Le projet de La Lande-de-Fronsac s’inspire directement du chantier de Guédelon, un château fort construit en Bourgogne depuis 1997 avec des techniques du XIIIe siècle. Guédelon, qui attire 300 000 visiteurs par an, a prouvé la faisabilité de l’archéologie expérimentale appliquée à l’architecture. Comme à Guédelon, le chantier de La Lande-de-Fronsac utilise des matériaux locaux (pierre calcaire, bois de chêne) et des outils forgés sur place, recréant une économie circulaire médiévale. Cependant, La Lande-de-Fronsac se distingue par son ambition sacrée, visant à construire un lieu de culte, and par son ampleur, avec un projet de cathédrale.

Intérieur Notre Dame de Paris décembre 2024

La réouverture de Notre-Dame de Paris le 7 décembre 2024, après l’incendie du 15 avril 2019, a ravivé l’intérêt pour les techniques médiévales. La reconstruction de la flèche de Viollet-le-Duc et de la charpente, réalisée avec des outils traditionnels, a mobilisé des artisans spécialisés dans la taille de pierre et la charpenterie. Selon Le Monde (1er décembre 2024), ce chantier, financé à hauteur de 843 millions d’euros, a démontré la pertinence des savoir-faire anciens dans un contexte moderne. Le projet de La Lande-de-Fronsac s’inscrit dans cette mouvance, cherchant à préserver ces compétences face à l’industrialisation de la construction.

Cathédrale d'Amiens
Cathédrale d’Amiens

Les cathédrales gothiques, comme Notre-Dame d’Amiens, la plus grande du monde (classée à l’Unesco), ou Notre-Dame de Paris, sont des modèles d’harmonie et d’équilibre, selon RFI (6 décembre 2024). Leurs voûtes élancées, soutenues par des arcs-boutants, et leurs vitraux monumentaux incarnent l’aspiration spirituelle du Moyen Âge. À La Lande-de-Fronsac, la future cathédrale s’inspirera de ces chefs-d’œuvre, tout en commençant par une chapelle romane, caractérisée par ses murs massifs et ses arcs en plein cintre, typiques des églises du XIe siècle.

IV. Les Liens avec la Franc-Maçonnerie : Une Tradition Initiatique

Les chantiers médiévaux, comme ceux des cathédrales, étaient organisés par des loges, des groupes d’artisans réunis pour partager leurs savoir-faire. Ces loges, souvent itinérantes, sont considérées comme les précurseurs des loges maçonniques modernes, fondées au XVIIIe siècle. À La Lande-de-Fronsac, l’organisation du chantier, avec ses maîtres et apprenants, évoque cette structure, où la transmission du savoir est une forme d’initiation.

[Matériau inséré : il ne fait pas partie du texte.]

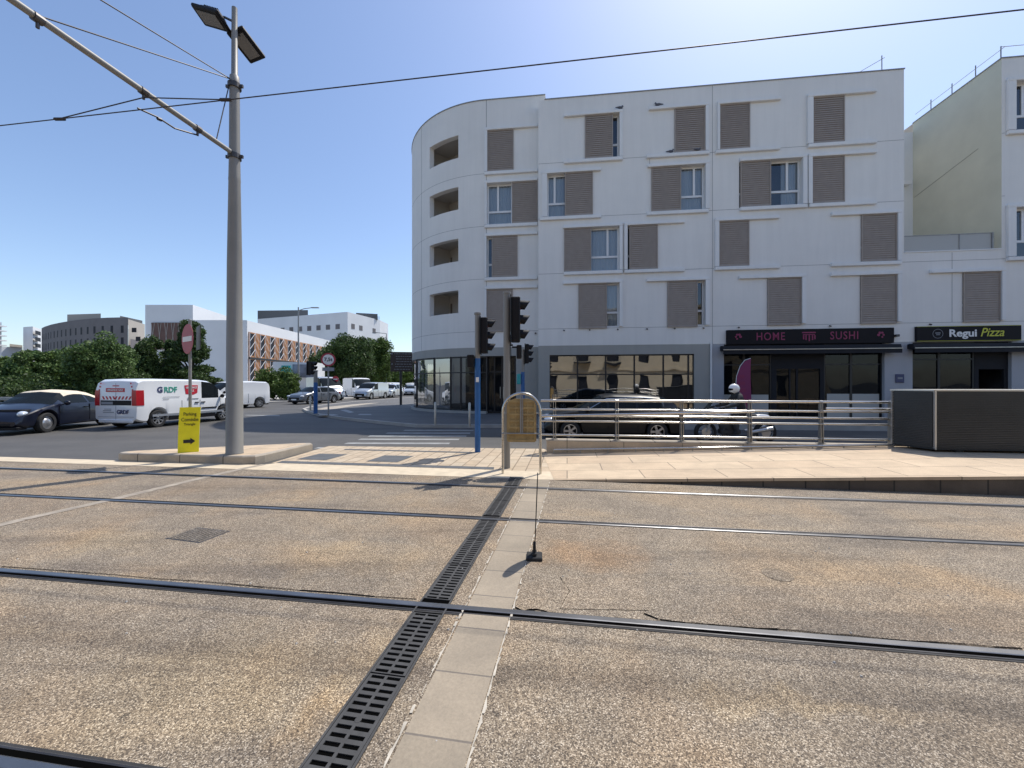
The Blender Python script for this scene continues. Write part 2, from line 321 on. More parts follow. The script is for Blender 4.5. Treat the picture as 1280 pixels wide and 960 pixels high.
# ---------------------------------------------------------------- world, camera, sun
SUN_AZ = math.radians(43.0); SUN_EL = math.radians(59.5)
w = bpy.data.worlds.new('World'); bpy.context.scene.world = w; w.use_nodes = True
nt = w.node_tree; bg = nt.nodes['Background']
sky = nt.nodes.new('ShaderNodeTexSky'); sky.sky_type = 'NISHITA'; sky.sun_disc = False
sky.sun_elevation = SUN_EL; sky.sun_rotation = SUN_AZ; sky.air_density = 1.0; sky.dust_density = 0.9; sky.ozone_density = 1.0; sky.altitude = 20
nt.links.new(mixc(nt, 'MULTIPLY', sky.outputs[0], (0.97,0.995,1.06), 1.0), bg.inputs[0]); bg.inputs[1].default_value = 0.15
sd = bpy.data.lights.new('Sun','SUN'); sd.energy = 3.9; sd.angle = math.radians(0.55); sd.color = (1.0,0.95,0.87)
so = bpy.data.objects.new('Sun', sd); C.objects.link(so)
dirv = Vector((math.sin(SUN_AZ)*math.cos(SUN_EL), math.cos(SUN_AZ)*math.cos(SUN_EL), math.sin(SUN_EL)))
so.rotation_euler = dirv.to_track_quat('Z','Y').to_euler(); so.location = dirv*60
cd = bpy.data.cameras.new('Camera'); cam = bpy.data.objects.new('Camera', cd); C.objects.link(cam)
cam.location = (0,0,CAM_H); cam.rotation_euler = (math.pi/2,0,0)
cd.sensor_width = 36; cd.lens = 36*F_PX/1280; cd.clip_start = 0.05; cd.clip_end = 3000
sc = bpy.context.scene; sc.camera = cam
sc.view_settings.view_transform = 'Standard'; sc.view_settings.look = 'None'; sc.view_settings.gamma = 1; sc.view_settings.exposure = 0.28
sc.render.resolution_x = 1280; sc.render.resolution_y = 960
# ================================================================ GROUND
def L0(x): return 6.82-0.1405*x           # back edge of the tram bed
def LB(x): return 10.0-0.08*x             # back edge of the paved crossing
xs = [-600,-300,-150,-80,-50,-35,-25,-18,-14,-10,-7,-5,-3,-1,0,0.5,1,1.5,2,2.5,3,4,5,6,8,10,14,18,24,30,45,80,150,300,600]
ys = [-600,-300,-100,-40,-20,-10,-5,0,3,6,8,9,9.4,9.7,9.9,10.2,10.5,10.9,11.5,12.5,14,16,18,20,24,30,40,60,90,150,250,400,700]
mb = MB(); n = len(xs)
mb.v = [(x,y,zr(x,y)) for y in ys for x in xs]
mb.f = [(j*n+i,j*n+i+1,(j+1)*n+i+1,(j+1)*n+i) for j in range(len(ys)-1) for i in range(n-1)]
tag(mb.build('road', 'asphalt'), kind='structure')
mb = MB().ngon([(-45,-7,0.004),(45,-7,0.004),(45,L0(45),0.004),(-45,L0(-45),0.004)])
tag(mb.build('tram_bed','aggregate'), kind='structure')
# pavement behind the camera
mb = MB().ngon([(-45,-7,0.12),(-45,-11.5,0.12),(45,-11.5,0.12),(45,-7,0.12)]); mb.quad((-45,-7,0),(-45,-7,0.12),(45,-7,0.12),(45,-7,0))
tag(mb.build('pavement','ramp_stone'), kind='structure')
# stone kerb band along the tram bed and the tiled crossing
mb = MB(); mb.ngon([(x,L0(x)+d,0.008) for x,d in ((-30,0),(0.75,0),(0.75,0.62),(-4.9,0.62),(-5.1,0.42),(-30,0.36))])
tag(mb.build('kerb_band','cream_strip'), kind='structure')
mb = MB().ngon([(0.95,L0(0.95)+0.62,0.008),(1.0,9.32,0.008),(0.8,LB(0.8),0.008),(-4.86,LB(-4.86),0.008),(-5.0,L0(-5)+0.62,0.008)])
tag(mb.build('paved_crossing','tile_stone'), kind='structure')
mb = MB()
for d0,d1,x0,x1 in ((0.64,0.86,-4.9,-0.35),(2.35,2.5,-4.2,-0.95)):
    mb.ngon([(x0,L0(x0)+d0,0.012),(x1,L0(x1)+d0,0.012),(x1,L0(x1)+d1,0.012),(x0,L0(x0)+d1,0.012)])
for x0,x1 in ((-4.75,-4.05),(-3.15,-2.45)):
    mb.ngon([(x0+0.05,L0(x0)+1.05,0.012),(x1+0.05,L0(x1)+1.05,0.012),(x1+0.22,L0(x1)+1.75,0.012),(x0+0.22,L0(x0)+1.75,0.012)])
tag(mb.build('paving_band','grey_stone'), kind='structure')
# painted line on the tram bed
mb = MB(); pl = [G(*p) for p in ((-60,672),(28,650),(140,625),(235,602),(300,587),(330,581))]
for a,b in zip(pl,pl[1:]):
    d = Vector((b[0]-a[0],b[1]-a[1])).normalized(); nn = (-d.y*0.075,d.x*0.075)
    mb.ngon([(a[0]-nn[0],a[1]-nn[1],0.0082),(b[0]-nn[0],b[1]-nn[1],0.0082),(b[0]+nn[0],b[1]+nn[1],0.0082),(a[0]+nn[0],a[1]+nn[1],0.0082)])
tag(mb.build('painted_line','worn_line'), kind='structure')
# crosswalk stripes and lane marks
mb = MB()
for y,a,b in ((538,505,592),(541.5,483,588),(545.2,461,583),(549.3,449,574),(554.3,432,562)):
    Y = 808.5/(y-480); xa, xb = U(a)*Y, U(b)*Y
    mb.ngon([(xa,Y-0.12,0.004),(xb,Y-0.15,0.004),(xb,Y+0.12,0.004),(xa,Y+0.15,0.004)])
for p in (((392,560.8),(470,560.8),(468,559.4),(398,559.2)),((305,519.3),(350,520.1),(349,519.2),(309,518.8))):
    mb.ngon([(*G(*q),0.004) for q in p])
tag(mb.build('road_marking','white_line'), kind='structure')
# corner pavement round the building and its kerb
out = [G(*p) for p in ((1290,537),(1180,536),(1000,534.5),(820,533.5),(690,534),(600,535),(520,534.5),(470,529.5),(425,524.5),(397,520),(383,516),(378,513.2),(386,510.4),(404,507.8),(440,503.6),(480,500.2),(515,497.8))]
poly = out+[(-10,70),(-10,90),(30,90),(60,60),(60,14)]
def ztop(x,y): return zr(x,y)+0.11
mb = MB(); mb.ngon([(x,y,ztop(x,y) if False else 0.11) for x,y in poly])
tag(mb.build('pavement','pavement_asphalt'), kind='structure')
mb = MB(); m = len(out)
def offs(poly, d):
    r = []
    for i,p in enumerate(poly):
        a = Vector(poly[max(i-1,0)]); b = Vector(poly[min(i+1,len(poly)-1)]); t = (b-a).normalized()
        r.append((p[0]+t.y*d, p[1]-t.x*d))
    return r
o1 = offs(out,0.0); o2 = offs(out,0.16)
mb.rings([[(*o1[i],-0.2),(*o2[i],0.02 if False else -0.2),(*o2[i],0.115),(*o1[i],0.122)] for i in range(m)], cap=True)
tag(mb.build('pavement_kerb','concrete'), kind='structure')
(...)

Les proportions des cathédrales, basées sur le nombre d’or et des rapports harmoniques, reflètent cette quête de perfection, incarnée par le Grand Architecte de l’Univers (GADLU) dans la maçonnerie. Le projet de La Lande-de-Fronsac, en recréant ces proportions avec des outils manuels, s’inscrit dans cette tradition, où la construction est une métaphore du perfectionnement intérieur.

Les cathédrales médiévales étaient des « livres de pierre », où chaque élément – vitrail, sculpture, voî – portait un message spirituel. Le chantier de La Lande-de-Fronsac, en visant à recréer un espace sacré, partage cette ambition. La construction d’une chapelle romane, puis d’une gothique, symbolise une ascension spirituelle, du terrestre (roman, ancré dans le sol) au céleste (gothique, s’élançant vers le ciel). Ce motif, présent dans les rites maçonniques, évoque le principe de « rassembler ce qui est épars » – l’unification des opposés dans une quête d’harmonie.

V. Défis et Controverses

Reproduire les techniques médiévales pose des défis majeurs. La taille de pierre, par exemple, exige des mois d’apprentissage pour atteindre la précision nécessaire. Les voûtes gothiques, avec leurs forces complexes, nécessitent une expertise géométrique rare, comme le souligne France 3.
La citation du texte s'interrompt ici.